Problem:
In the listing below, locate the lines bearing the word "from". Copy every one of them.

Data section:
· · · · · · ·

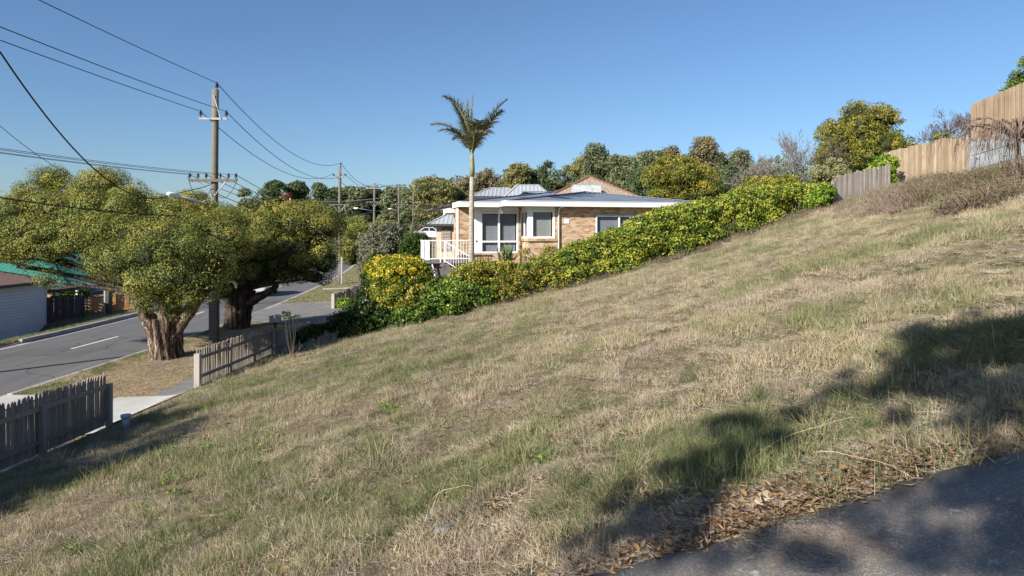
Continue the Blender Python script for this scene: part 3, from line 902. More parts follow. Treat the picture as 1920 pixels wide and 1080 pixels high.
window(sP1, sT1, WL, zTb, zTt, [s_of(935.5, WL)], [z_of(453, sP1, WL)], 0.085)
window(w1a + .16, w1b, WR, zb1, zt1, fw=0.09, blind='blind_cream')
window(w2a, w2b, WR, zb2, zt2 - .08, [s_of(1161, WR)], fw=0.07)
wall('lintel', M['wallpanel'], [(w2a, w2b, WR - .03, WR + .1, zt2 - .08, zt2 + .01)])
# side light of the corner window, facing the street
mb = MB(); hbox(mb, w1a - .02, w1a + .16, WR - .02, WR + .10, zb1, zt1); mb.build('corner_post', M['white_frame'], house)
sw = MB(); hbox(sw, w1a - .02, w1a + .10, WR + .10, WR + .17, zb1 + .09, zt1 - .09); hbox(sw, w1a - .02, w1a + .10, WL - .09, WL, zb1, zt1)
hbox(sw, w1a - .018, w1a + .10, WR + .10, WL - .09, zb1, zb1 + .09); hbox(sw, w1a - .018, w1a + .10, WR + .10, WL - .09, zt1 - .09, zt1)
hbox(sw, w1a - .015, w1a + .08, (WR + WL) / 2 + .02, (WR + WL) / 2 + .08, zb1 + .09, zt1 - .09)
fside = sw.build('window', M['white_frame'], house)
g = MB(); hbox(g, w1a + .03, w1a + .036, WR + .17, WL - .09, zb1 + .09, zt1 - .09); g.build('pane', M['glass'], fside)
# brick sill course that wraps the corner
sill = MB(); n_ = 0
for s in np.arange(w1a - .06, w1b + .04, 0.086):
    hbox(sill, s + .004, s + .082, WR - .09, WR + .05, zb1 - .14, zb1 - .005)
sl_o = sill.build('brick_sill', M['brick'], house); sl_o['kind'] = 'stuff'
wall('return_sill', M['brick'], [(w1a - .07, w1a + .0, WR + .06, WL - .01, zb1 - .14, zb1 - .006)])
# vent, downpipe, gutter
vs = s_of(1062.5, WR)
wall('wall_vent', M['white'], [(vs - .12, vs + .12, WR - .03, WR + .01, z_of(419, vs, WR), z_of(411, vs, WR))])
ds = s_of(1047, WR)
mb = MB(); q = HL(ds, WR - .07)
mb.tube([HL(ds, WR - .07, GB + .3), HL(ds, WR - .07, EV - .42), HL(ds, WR - .2, EV - .3), HL(ds + .12, -.02, EV - .2)], .042, 8); mb.build('downpipe', M['white'], house)

def hip(name, s0, s1, b0, b1, ze, t, rise, mat, ridge_dir, parent=house, cap='dark', ribs=True, tc=None, rs=None):
    """hip roof over a rectangle in house coordinates, made of ribbed planes"""
    if ridge_dir == 's':
        r0, r1 = (s0 + t, (b0 + b1) / 2), (s1 - t, (b0 + b1) / 2)
    else:
        rs = rs or (s0 + s1) / 2
        r0, r1 = (rs, b0 + t), (rs, b1 - t)
    zr = ze + rise
    A, B, Cc, Dd = (s0, b0), (s1, b0), (s1, b1), (s0, b1)
    if ridge_dir == 's': planes = [(A, B, r1, r0), (B, Cc, r1, r1), (Cc, Dd, r0, r1), (Dd, A, r0, r0)]
    else: planes = [(A, B, r0, r0), (B, Cc, r1, r0), (Cc, Dd, r1, r1), (Dd, A, r0, r1)]
    for pl in planes:
        a, b, c, d = [np.array(p, dtype=float) for p in pl]
        L = np.linalg.norm(b - a); e = (b - a) / L; nrm = np.array([-e[1], e[0]])
        step = 0.19; vs = []; fs = []
        n = int(L / step)
        tt = np.linspace(0, 1, n * 4 + 1)
        # height profile: distance in from the eave until the bounding hip lines
        da = np.dot(d - a, e), np.dot(d - a, nrm); ca = np.dot(c - a, e), np.dot(c - a, nrm)
        H_ = ca[1]
        for i, q in enumerate(tt):
            x = q * L
            top = H_
            if x < da[0]: top = H_ * x / max(da[0], 1e-6)
            elif x > ca[0]: top = H_ * (L - x) / max(L - ca[0], 1e-6)
            rib = (0.028 if (i % 4) in (1, 2) else 0.0) if ribs else 0
            lo = a + e * x; hi = lo + nrm * top
            zt_ = ze + rise * top / H_
            vs += [HL(lo[0], lo[1], ze + rib) if parent is house or True else None, HL(hi[0], hi[1], zt_ + rib)]
        for i in range(len(tt) - 1):
            fs.append((2 * i, 2 * i + 2, 2 * i + 3, 2 * i + 1))
        MB().add(vs, fs).build(name, mat, parent)
    mr = MB()
    for p, q in ((A, r0), (B, r1 if ridge_dir == 's' else r0), (Cc, r1), (Dd, r0 if ridge_dir == 's' else r1), (r0, r1)):
        zp = zr if p in (r0, r1) else ze
        mr.beam(HL(p[0], p[1], zp + .05), HL(q[0], q[1], zr + .05), .22, .03)
    mr.build('ridge_cap', mat, parent)
# closed under-roofs carry the shade
def gutter(pts, ze, parent=house, mat=None, h=0.24, wdt=0.12):
    mb = MB()
    for p, q in zip(pts[:-1], pts[1:]):
        mb.beam(HL(p[0], p[1], ze - h / 2 + .02), HL(q[0], q[1], ze - h / 2 + .02), wdt, h)
        mb.beam(HL(p[0], p[1], ze + .03), HL(q[0], q[1], ze + .03), wdt + .05, .025)
    return mb.build('gutter', mat or M['white'], parent)
LR = 10.9
SL = s_of(862, 1.1)
ZL = EV - 0.02
hip('roof', 0.02, LR, 0.02, 13, EV, 4.6, 0.78, M['roof_blue'], 'b', rs=5.8)
hip('roof', SL, 9.9, 1.12, 15, ZL, 6.9, 0.97, M['roof_blue'], 's')
wall('soffit', M['white'], [(0.06, LR - .06, 0.06, 6, EV - .19, EV - .15), (SL + .06, 0.02, 1.16, 6, ZL - .19, ZL - .15)])
gutter([(0, 1.1), (0, 0), (LR, 0), (LR, 9)], EV)
gutter([(SL, 3.0), (SL, 1.1), (-.06, 1.1)], ZL)
sPo = s_of(833, 4.6)
hip('porch_roof', sPo, 4, 3.0, 5.6, ZL - .28, 1.25, .22, M['roof_blue'], 's')
gutter([(sPo, 4.6), (sPo, 3.0), (SL + .2, 3.0)], ZL - .28, h=.2)
wall('porch_soffit', M['white'], [(sPo + .06, SL + 2, 3.06, 5.5, ZL - .50, ZL - .46)])
# corner flood light under the gutter
fl = thing('flood_light', HL(-.02, .95, EV - .45), 'small white flood light fixed under the roof corner of brick house', 'light')
MB().cyl(HL(-.02, .95, EV - .45), .05, .14, 8).build('arm', M['white'], fl)
mb = MB(); mb.box(HL(-.05, .88, EV - .5), (.16, .14, .14), TH); mb.build('lamp_head', M['white'], fl, bevel=.01)

# ------------------------------------------------------------------ deck, steps and railing
BD = 1.05
sD0 = s_of(793, BD); sD1 = s_of(883, BD); zD = z_of(488, sD0, BD); zR = z_of(451, sD0, BD)
deck = thing('entry_landing', HL(sD0 + 1, BD + .8, zD), 'dark concrete entry landing and steps below the white railing', 'steps')
mb = MB(); hbox(mb, sD0, sD1 - .2, BD + .02, WL - .01, zD - .16, zD); mb.build('landing', M['stepc'], deck)
mb = MB(); hbox(mb, sD0 + .5, sD1 - .3, BD + .3, WL - .02, GB - .2, zD - .16); mb.build('base', M['stepc'], deck)
zst = zD
for i in range(6):
    mb = MB(); s0 = s_of(828, BD) + .27 * i
    hbox(mb, s0, s0 + .3, BD - .92, BD - .01, zst - .17 * (i + 1) - .06, zst - .17 * (i + 1)); mb.build('step', M['stepc'], deck)
mb = MB(); mb.beam(HL(s_of(826, BD), BD - .88, zD - .2), HL(s_of(826, BD) + 1.7, BD - .88, zD - 1.28), .06, .2); mb.beam(HL(s_of(826, BD), BD - .08, zD - .2), HL(s_of(826, BD) + 1.7, BD - .08, zD - 1.28), .06, .2)
mb.build('stringer', M['stepc'], deck)
mb = MB(); mb.beam(HL(sD0 + .45, BD + .1, zD - .16), HL(sD0 + .75, BD + .1, zD - 1.5), .06, .06); mb.build('brace', M['white'], deck)
rail = thing('white_railing', HL(sD0, BD, zD), 'white metal railing with slim balusters round the entry landing of brick house', 'railing')
mb = MB(); mb.beam(HL(sD0, BD, zR), HL(sD1, BD, zR), .06, .05); mb.build('top_rail', M['white'], rail)
mb = MB(); mb.beam(HL(sD0, BD, zD + .07), HL(sD1, BD, zD + .07), .05, .05); mb.build('bottom_rail', M['white'], rail)
mb = MB(); hbox(mb, sD0, sD0 + .33, BD - .02, BD + .02, zD + .0, zR - .02); mb.build('side_panel', M['white'], rail)
for px in (793.5, 826, 833.5):
    mb = MB(); s = s_of(px, BD); mb.beam(HL(s, BD - .01, zD - .12), HL(s, BD - .01, zR), .06, .06); mb.build('post', M['white'], rail)
bm_ = MB(); bm_.box((0, 0, 0), (.018, .018, zR - zD - .1), TH); bal = bm_.mesh('baluster', M['white'])
for s in np.arange(sD0 + .45, sD1 - .05, .14):
    if abs(s - s_of(826, BD)) < .05 or abs(s - s_of(833.5, BD)) < .05: continue
    inst('baluster', bal, rail, HL(s, BD, (zR + zD) / 2 + .02))
for s0, s1, b0, b1 in ((sD0, sD0, BD + .06, WL),):
    mb = MB(); mb.beam(HL(s0, b0, zR), HL(s1, b1, zR), .06, .05); mb.build('side_rail', M['white'], rail)
    mb = MB(); mb.beam(HL(s0, b0, zD + .07), HL(s1, b1, zD + .07), .05, .05); mb.build('side_rail', M['white'], rail)
    for b in np.arange(b0 + .1, b1, .115): inst('baluster', bal, rail, HL(s0, b, (zR + zD) / 2 + .02))
sr = thing('stair_handrail', HL(s_of(833, BD), BD - 1, zD), 'sloping white handrail with balusters beside the entry steps', 'railing')
a0 = s_of(833, BD - .9); a1 = a0 + 1.75
mb = MB(); mb.beam(HL(a0, BD - .9, zR), HL(a1, BD - .9, zR - 1.12), .06, .05); mb.build('hand_rail', M['white'], sr)
mb = MB(); mb.beam(HL(a0, BD - .9, zD + .02), HL(a1, BD - .9, zD - 1.1), .05, .05); mb.build('bottom_rail', M['white'], sr)
for i in range(14):
    f = (i + .5) / 14; s = a0 + (a1 - a0) * f
    inst('baluster', bal, sr, HL(s, BD - .9, (zR + zD) / 2 + .02 - 1.12 * f))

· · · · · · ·

Full output:
Continue the Blender Python script for this scene: part 3, from line 902. More parts follow. Treat the picture as 1920 pixels wide and 1080 pixels high.
        # height profile: distance in from the eave until the bounding hip lines